Thurs., Nov. 3

Many of the repertory events happening around town this week as AFI counterprogramming could be considered safe bets, but not so much tonight's screening of Luchino Visconti's intimate 1948 family drama La Terra Trema at LACMA, to be followed by a conversation between LACMA programmer Elvis Mitchell and Two Lovers director James Gray — a last-minute replacement for the originally scheduled guest, Bridesmaids director Paul Feig.

Meanwhile, the Downtown Independent hosts screenings tonight and tomorrow of The Woods, Matthew Lessner's primary-colored satire of hipster exceptionalism — a definite highlight of the many “cult” films that premiered in January at Sundance.

Fri., Nov. 4

For rock documentaries, the Downtown Independent is the place to be for the rest of the weekend. Color Me Obsessed: A Film About the Replacements plays tonight and tomorrow night, and Inni, the second concert film starring Icelandic etherialists Sigur Rós, continues its run through Saturday's 3 p.m. screening.
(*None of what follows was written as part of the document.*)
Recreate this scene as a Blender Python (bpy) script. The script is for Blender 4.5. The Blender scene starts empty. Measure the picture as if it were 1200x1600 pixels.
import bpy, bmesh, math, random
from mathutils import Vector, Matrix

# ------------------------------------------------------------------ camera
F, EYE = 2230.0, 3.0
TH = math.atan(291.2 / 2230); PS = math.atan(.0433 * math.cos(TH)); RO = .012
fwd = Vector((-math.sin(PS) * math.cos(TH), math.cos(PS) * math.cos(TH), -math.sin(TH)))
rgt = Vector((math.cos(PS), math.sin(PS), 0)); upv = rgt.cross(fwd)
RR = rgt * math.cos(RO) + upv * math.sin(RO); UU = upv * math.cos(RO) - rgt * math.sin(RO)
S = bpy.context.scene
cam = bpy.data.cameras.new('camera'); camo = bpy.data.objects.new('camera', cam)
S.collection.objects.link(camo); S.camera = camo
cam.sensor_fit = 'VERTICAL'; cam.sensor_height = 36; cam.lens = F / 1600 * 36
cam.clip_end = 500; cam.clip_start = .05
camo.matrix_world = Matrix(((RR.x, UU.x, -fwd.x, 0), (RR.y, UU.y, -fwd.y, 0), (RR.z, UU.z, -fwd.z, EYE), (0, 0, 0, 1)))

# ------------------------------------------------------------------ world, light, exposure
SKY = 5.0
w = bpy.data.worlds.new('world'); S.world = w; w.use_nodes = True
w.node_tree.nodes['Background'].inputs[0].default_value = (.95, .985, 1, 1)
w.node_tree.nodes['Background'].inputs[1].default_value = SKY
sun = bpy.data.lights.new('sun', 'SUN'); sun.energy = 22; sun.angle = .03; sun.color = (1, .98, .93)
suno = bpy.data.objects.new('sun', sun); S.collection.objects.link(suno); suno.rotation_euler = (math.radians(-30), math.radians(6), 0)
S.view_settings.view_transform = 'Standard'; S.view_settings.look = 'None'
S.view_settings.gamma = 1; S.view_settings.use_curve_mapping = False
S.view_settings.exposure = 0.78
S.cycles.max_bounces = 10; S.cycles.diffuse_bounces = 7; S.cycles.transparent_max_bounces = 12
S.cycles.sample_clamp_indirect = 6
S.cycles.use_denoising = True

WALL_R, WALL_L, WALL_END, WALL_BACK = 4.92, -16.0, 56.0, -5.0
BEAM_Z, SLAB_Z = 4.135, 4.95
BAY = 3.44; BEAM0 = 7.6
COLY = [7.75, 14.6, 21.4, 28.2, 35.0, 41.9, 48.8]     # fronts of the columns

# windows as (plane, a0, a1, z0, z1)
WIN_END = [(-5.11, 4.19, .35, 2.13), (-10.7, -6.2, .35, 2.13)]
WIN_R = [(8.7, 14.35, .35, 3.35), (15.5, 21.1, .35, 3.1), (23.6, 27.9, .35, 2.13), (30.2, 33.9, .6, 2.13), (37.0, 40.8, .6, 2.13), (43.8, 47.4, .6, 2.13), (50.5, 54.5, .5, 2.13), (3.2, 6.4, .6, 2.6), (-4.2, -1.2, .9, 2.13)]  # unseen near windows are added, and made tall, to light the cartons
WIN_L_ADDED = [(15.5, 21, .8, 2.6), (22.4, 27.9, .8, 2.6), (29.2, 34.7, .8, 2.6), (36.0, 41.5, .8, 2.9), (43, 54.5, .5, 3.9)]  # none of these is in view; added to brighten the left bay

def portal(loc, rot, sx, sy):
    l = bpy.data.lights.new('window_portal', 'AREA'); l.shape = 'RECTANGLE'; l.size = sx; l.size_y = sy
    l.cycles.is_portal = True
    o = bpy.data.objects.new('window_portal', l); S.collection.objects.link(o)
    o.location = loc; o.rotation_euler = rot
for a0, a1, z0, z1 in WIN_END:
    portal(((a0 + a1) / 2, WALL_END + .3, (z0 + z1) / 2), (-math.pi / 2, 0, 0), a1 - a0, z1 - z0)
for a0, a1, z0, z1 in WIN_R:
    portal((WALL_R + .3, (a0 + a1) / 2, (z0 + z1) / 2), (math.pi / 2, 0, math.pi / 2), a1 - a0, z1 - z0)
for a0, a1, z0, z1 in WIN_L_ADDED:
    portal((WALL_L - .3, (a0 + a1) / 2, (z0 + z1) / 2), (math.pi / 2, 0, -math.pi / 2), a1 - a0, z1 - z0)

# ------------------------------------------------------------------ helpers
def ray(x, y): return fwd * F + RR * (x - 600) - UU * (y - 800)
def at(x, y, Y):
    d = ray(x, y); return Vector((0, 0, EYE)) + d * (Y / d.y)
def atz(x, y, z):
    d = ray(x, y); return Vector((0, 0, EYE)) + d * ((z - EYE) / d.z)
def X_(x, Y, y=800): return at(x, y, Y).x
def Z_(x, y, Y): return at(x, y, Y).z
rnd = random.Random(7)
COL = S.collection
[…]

Cinefamily's weekend series Antonioni in Color includes screenings of the Italian master's first color film, Red Desert; his Swinging London blockbuster, Blow-up; his crazy American Youth Fucking in the Desert and Blowing Shit Up movie, Zabriskie Point; and his Jack Nicholson movie, The Passenger. Today at 4:45 through Sunday night.

Sun., Nov. 6

Today and tomorrow, the New Beverly presents a Charlie Chaplin quadruple feature, including the 1928 feature The Circus and shorts A Day's Pleasure (1919), Sunnyside (1919) and The Idle Class (1921).

Mon., Nov. 7

More early cinema tonight, when the Academy's program A Century Ago: The Films of 1911 will feature a number of silent shorts — including the Thomas Ince–directed The Dream, starring Mary Pickford — projected on a “1909 hand-cranked Power's Model 6 Cameragraph motion picture machine restored and cranked by Joe Rinaudo.” That's at 7:30 at the Linwood Dunn Theater in Hollywood.